Wandering Thoughts archives

2018-12-31

Our Linux ZFS fileservers work much like to our OmniOS ones

I wrote recently about our new generation of Linux-based ZFS fileservers. One of the things that I covered only in passing is how surprisingly similar they are to our current OmniOS fileservers. Although we've changed from OmniOS to Linux, which is a significant shift at one level, a great deal of the administration and how we work with them has basically not changed at all. From the perspective of using and operating our ZFS fileservers, very little has fundamentally changed and most of our practices and procedures are just as before. Looking at things so far, I think that there are three reasons for this (or perhaps four, if I'm going to be pessimistic).

The first reason is that modern Unixes are quite similar to each other. On top of that, OmniOS is less foreign than Solaris was (it used many more GNU versions of things than Solaris had, and on top of that we added various stuff), and by moving from OmniOS to Linux we're moving 'upwards', to an environment with more GNU tools, programs with more features, and so on. Moving from Linux to Solaris would be dislocating (and was), because so many things we're used to would be missing (including /bin/sh as a POSIX shell), but OmniOS is more mainstream than Solaris and we're moving the other way.

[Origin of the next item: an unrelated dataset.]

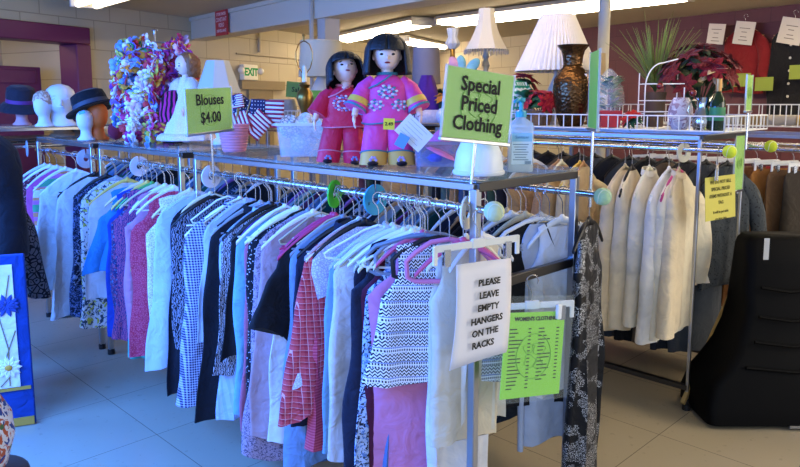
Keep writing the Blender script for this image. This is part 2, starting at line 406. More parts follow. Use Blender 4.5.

The second reason is that the two big ZFS commands, zfs and zpool, are basically the same between OmniOS and Linux (and in general between all ZFS versions). This is pretty much by design. Right from the start on Solaris, ZFS defined its own management commands in addition to the kernel components, and people who ported ZFS to other environments have kept those commands as unchanged as possible. ZFS on Linux does have some Linux specific components and aspects, such as its systemd services and ZED, but we don't interact with them on a day to day basis. Because the ZFS commands are the same and OmniOS was substantially similar to Linux, many of our management scripts and so on can (and do) operate basically the same on Linux as they did on OmniOS, or even are the same scripts.

The third reason (and the final positive one) is that we do a lot of our ZFS administration through a few locally written front end commands. Since we wrote these commands, we can make them behave exactly the same on Linux as on OmniOS, even if the actual underlying mechanisms are significantly different (for example, we do extensive translation of NFS export options, but that's all hidden by the local command). If we had to work at the level of straight ZFS commands on a routine basis, some things would be more noticeably different; for example, OmniOS device names are quite different from Linux device names.

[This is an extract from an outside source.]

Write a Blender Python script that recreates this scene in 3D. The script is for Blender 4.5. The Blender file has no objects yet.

(In the OmniOS days, transforming the device names into a far more understandable form was much more important than it is now, since we were using iSCSI and thus really wanted to know which iSCSI backend a particular disk was on. Today, most of the important things are visible in the Linux device names we use, although they still require some mental translation.)

The final reason is that we haven't yet had to troubleshoot issues, which is the area where there are clear and significant differences. While we have much more ongoing metrics on our new Linux fileservers than we ever set up on OmniOS, we have no equivalents of our DTrace monitoring scripts. For all that Linux is a more familiar environment for finding some problems, there's some information that the DTrace scripts gave us ready access to that I'm not sure we have any good equivalents of.

(For instance, I'm not sure we have a good way to find out what clients are the most active ones for a given a fileserver. There's nfswatch, but I'm not sure that's going to be enough. We can (and do) gather client-side statistics from our own clients, but that doesn't help us if a significant amount of traffic comes from other people's client machines, which it sometimes does.)

Of course, getting here took a bunch of work. We had to adopt and modify our local programs and some of our scripts, design and build some new systems to replace things we were doing on OmniOS, and figure out how to hook things into existing Linux and ZFS on Linux facilities like ZED. But now that we're here, it's pleasant how similar the new environment is to the old, as far as operating it goes.

PS: Someday eBPF and bpftrace and so on may make a solid DTrace replacement, with some work on our part to build equivalent scripts, but it's not there out of the box right now on Ubuntu 18.04 LTS.

PPS: Of course, as far as our NFS clients are concerned everything is just the same. Filesystems are mounted in the same way, using the same paths; it's just that the fileserver names changed. With our automounter replacement, clients don't even really care about the fileserver names either; all NFS mounts are driven by a magic file that's automatically generated from our master data file of ZFS filesystems and where they are.